What to Look for When Getting Pilot Insurance

There was a time when virtually every insurance company would discriminate against you if you are a pilot applying for insurance coverage. They would either treat you like a smoker and require you to pay higher premiums, or your life insurance contract will exclude general aviation so that if your death is related to your flying they won’t have to worry about your insurance claims.

Nowadays there are smarter insurance companies who have realized that pilots are actually “excellent risks” for life insurance. Pilots in general have better education and higher income, and they generally undergo health exams twice a year. So as a pilot, you may be able to get a much better deal on your insurance.

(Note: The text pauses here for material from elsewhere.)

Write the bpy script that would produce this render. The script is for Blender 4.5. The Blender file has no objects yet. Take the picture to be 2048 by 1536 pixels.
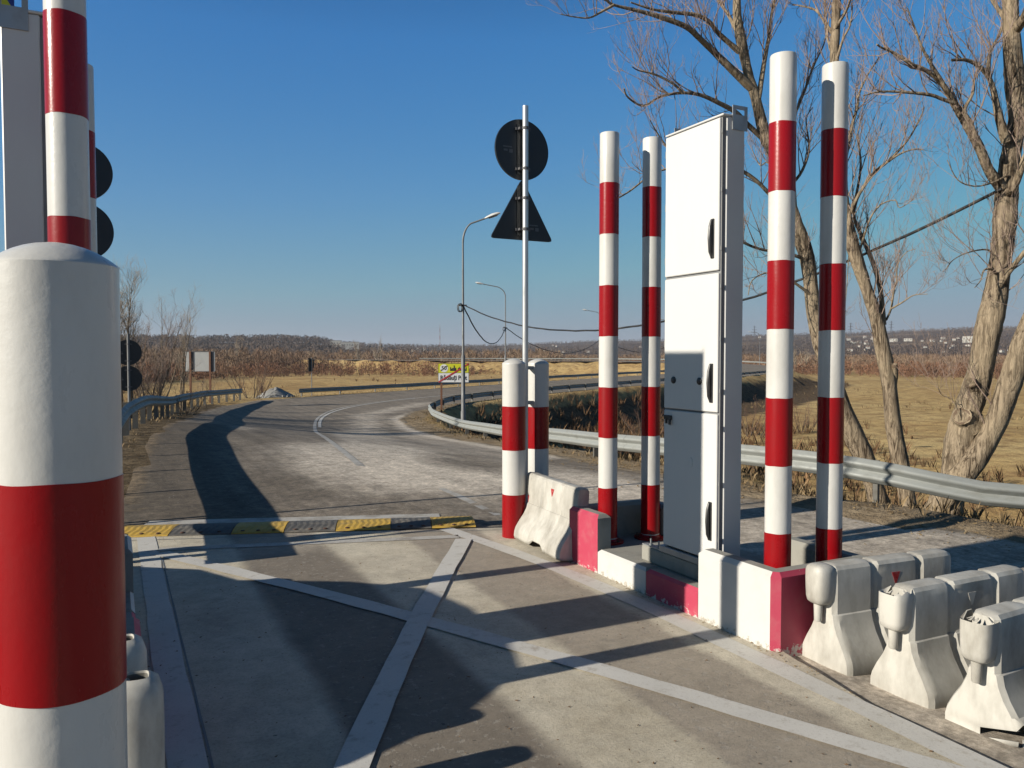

Here’s what you need to look for:

  1. Your insurance should be sufficient for your situation—no more, no less. Get the insurance cover you need, and don’t buy those that you don’t really require. The insurance needs of a man with a wife and several school-age kids are different, as you have to leave something to provide for them and for the children’s future education. But if you are single and you don’t have kids, it would be enough to have something to cover the funeral expenses and perhaps a little something for your parents and siblings.

  2. Consider lower premiums. Higher insurance costs for pilots mean that the insurance company thinks that your flying is as dangerous to your health as smoking cigarettes. You will then be rated, and the cost increase can be anywhere from 50% to double of what you should pay. Instead of going for this, look for a company who seems to understand how aviation has become safer now and which will offer preferred (lower) life insurance rates.

  3. Look for an insurance broker who’s also a pilot. Explaining pilot issues to insurance agents who don’t know anything about flying is tough and often unsuccessful. It’s better to work with a broker who’s already familiar with your profession. These pilot-brokers will know which insurance companies discriminate against pilots, and they can also work for you so that you can get better coverage or lower premiums.

  4. If you have a term insurance policy, check out current rates. In the last few years the rates offered by insurance companies have dropped considerably. If your policy is only three to four years old, significant savings may be in store for you despite the fact that you’re now older.

  5. If you are buying term insurance, look for a guaranteed renewable insurance policy. It may also be called convertible term insurance, conversion privilege, or guaranteed insurability. This policy has an agreement that requires the insurance company to renew the policy for a specific time period regardless of the state of your health, as long as you pay your premiums on time. However, the insurance company may likely raise your premiums.

  6. Take advantage of any insurance plan sponsored by your employer. There are too many benefits to this, so you simply can’t forego it. But as a pilot, make sure to check for exclusions that will involve your flying.

After taking all of the above into consideration, make sure you review and understand your policy. Have a clear idea of the terms, the face amount, and the premium. With a reputable broker, you may be able to compare different options more effectively.